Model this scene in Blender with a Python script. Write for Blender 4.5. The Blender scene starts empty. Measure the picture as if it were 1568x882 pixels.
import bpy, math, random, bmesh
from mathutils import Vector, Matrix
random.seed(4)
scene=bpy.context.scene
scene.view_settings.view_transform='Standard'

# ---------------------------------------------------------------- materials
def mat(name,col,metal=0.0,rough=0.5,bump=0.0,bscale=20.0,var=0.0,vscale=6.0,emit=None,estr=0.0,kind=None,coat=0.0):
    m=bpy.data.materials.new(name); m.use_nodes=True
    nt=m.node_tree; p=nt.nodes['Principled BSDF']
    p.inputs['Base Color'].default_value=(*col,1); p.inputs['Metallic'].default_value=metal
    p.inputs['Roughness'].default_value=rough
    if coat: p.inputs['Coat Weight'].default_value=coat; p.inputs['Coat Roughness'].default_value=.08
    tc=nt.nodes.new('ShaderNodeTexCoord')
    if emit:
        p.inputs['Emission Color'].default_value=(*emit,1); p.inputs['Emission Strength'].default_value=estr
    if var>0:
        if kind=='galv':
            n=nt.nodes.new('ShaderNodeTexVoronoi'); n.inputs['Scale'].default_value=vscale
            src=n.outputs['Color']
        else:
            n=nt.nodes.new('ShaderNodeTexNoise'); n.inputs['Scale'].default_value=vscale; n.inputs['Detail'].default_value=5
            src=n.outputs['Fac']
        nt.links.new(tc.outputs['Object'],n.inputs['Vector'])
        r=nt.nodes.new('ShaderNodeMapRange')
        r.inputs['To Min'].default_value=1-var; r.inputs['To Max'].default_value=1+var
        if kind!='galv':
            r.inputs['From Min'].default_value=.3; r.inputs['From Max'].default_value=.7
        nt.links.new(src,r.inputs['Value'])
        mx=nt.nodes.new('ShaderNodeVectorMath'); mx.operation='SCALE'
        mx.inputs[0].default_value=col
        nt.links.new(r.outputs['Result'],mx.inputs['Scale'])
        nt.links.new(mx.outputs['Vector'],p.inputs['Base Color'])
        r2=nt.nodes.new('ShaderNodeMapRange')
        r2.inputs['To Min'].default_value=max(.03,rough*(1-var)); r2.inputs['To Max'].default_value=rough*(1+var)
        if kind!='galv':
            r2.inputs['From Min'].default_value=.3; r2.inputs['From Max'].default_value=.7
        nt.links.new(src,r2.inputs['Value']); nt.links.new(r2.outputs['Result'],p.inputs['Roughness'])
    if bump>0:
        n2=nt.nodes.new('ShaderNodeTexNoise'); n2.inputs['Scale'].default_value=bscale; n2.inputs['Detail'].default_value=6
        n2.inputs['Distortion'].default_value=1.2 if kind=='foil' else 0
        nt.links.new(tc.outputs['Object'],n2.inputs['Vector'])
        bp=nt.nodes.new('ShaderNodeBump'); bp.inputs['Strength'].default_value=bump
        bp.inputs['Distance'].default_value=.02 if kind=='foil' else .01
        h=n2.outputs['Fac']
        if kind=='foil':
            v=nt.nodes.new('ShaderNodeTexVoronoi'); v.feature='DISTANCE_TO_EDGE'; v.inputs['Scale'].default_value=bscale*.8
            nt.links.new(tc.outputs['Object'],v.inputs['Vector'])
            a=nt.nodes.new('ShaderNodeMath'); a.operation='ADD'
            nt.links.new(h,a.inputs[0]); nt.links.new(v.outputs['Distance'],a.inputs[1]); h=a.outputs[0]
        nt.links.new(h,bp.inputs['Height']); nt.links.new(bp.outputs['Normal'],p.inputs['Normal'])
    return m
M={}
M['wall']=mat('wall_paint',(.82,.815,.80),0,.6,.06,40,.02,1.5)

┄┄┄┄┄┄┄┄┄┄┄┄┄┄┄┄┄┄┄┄

**Directions for this task**.
Repeat every line of the material exactly as given.

**Finished answer**.
Model this scene in Blender with a Python script. Write for Blender 4.5. The Blender scene starts empty. Measure the picture as if it were 1568x882 pixels.
import bpy, math, random, bmesh
from mathutils import Vector, Matrix
random.seed(4)
scene=bpy.context.scene
scene.view_settings.view_transform='Standard'

# ---------------------------------------------------------------- materials
def mat(name,col,metal=0.0,rough=0.5,bump=0.0,bscale=20.0,var=0.0,vscale=6.0,emit=None,estr=0.0,kind=None,coat=0.0):
    m=bpy.data.materials.new(name); m.use_nodes=True
    nt=m.node_tree; p=nt.nodes['Principled BSDF']
    p.inputs['Base Color'].default_value=(*col,1); p.inputs['Metallic'].default_value=metal
    p.inputs['Roughness'].default_value=rough
    if coat: p.inputs['Coat Weight'].default_value=coat; p.inputs['Coat Roughness'].default_value=.08
    tc=nt.nodes.new('ShaderNodeTexCoord')
    if emit:
        p.inputs['Emission Color'].default_value=(*emit,1); p.inputs['Emission Strength'].default_value=estr
    if var>0:
        if kind=='galv':
            n=nt.nodes.new('ShaderNodeTexVoronoi'); n.inputs['Scale'].default_value=vscale
            src=n.outputs['Color']
        else:
            n=nt.nodes.new('ShaderNodeTexNoise'); n.inputs['Scale'].default_value=vscale; n.inputs['Detail'].default_value=5
            src=n.outputs['Fac']
        nt.links.new(tc.outputs['Object'],n.inputs['Vector'])
        r=nt.nodes.new('ShaderNodeMapRange')
        r.inputs['To Min'].default_value=1-var; r.inputs['To Max'].default_value=1+var
        if kind!='galv':
            r.inputs['From Min'].default_value=.3; r.inputs['From Max'].default_value=.7
        nt.links.new(src,r.inputs['Value'])
        mx=nt.nodes.new('ShaderNodeVectorMath'); mx.operation='SCALE'
        mx.inputs[0].default_value=col
        nt.links.new(r.outputs['Result'],mx.inputs['Scale'])
        nt.links.new(mx.outputs['Vector'],p.inputs['Base Color'])
        r2=nt.nodes.new('ShaderNodeMapRange')
        r2.inputs['To Min'].default_value=max(.03,rough*(1-var)); r2.inputs['To Max'].default_value=rough*(1+var)
        if kind!='galv':
            r2.inputs['From Min'].default_value=.3; r2.inputs['From Max'].default_value=.7
        nt.links.new(src,r2.inputs['Value']); nt.links.new(r2.outputs['Result'],p.inputs['Roughness'])
    if bump>0:
        n2=nt.nodes.new('ShaderNodeTexNoise'); n2.inputs['Scale'].default_value=bscale; n2.inputs['Detail'].default_value=6
        n2.inputs['Distortion'].default_value=1.2 if kind=='foil' else 0
        nt.links.new(tc.outputs['Object'],n2.inputs['Vector'])
        bp=nt.nodes.new('ShaderNodeBump'); bp.inputs['Strength'].default_value=bump
        bp.inputs['Distance'].default_value=.02 if kind=='foil' else .01
        h=n2.outputs['Fac']
        if kind=='foil':
            v=nt.nodes.new('ShaderNodeTexVoronoi'); v.feature='DISTANCE_TO_EDGE'; v.inputs['Scale'].default_value=bscale*.8
            nt.links.new(tc.outputs['Object'],v.inputs['Vector'])
            a=nt.nodes.new('ShaderNodeMath'); a.operation='ADD'
            nt.links.new(h,a.inputs[0]); nt.links.new(v.outputs['Distance'],a.inputs[1]); h=a.outputs[0]
        nt.links.new(h,bp.inputs['Height']); nt.links.new(bp.outputs['Normal'],p.inputs['Normal'])
    return m
M={}
M['wall']=mat('wall_paint',(.82,.815,.80),0,.6,.06,40,.02,1.5)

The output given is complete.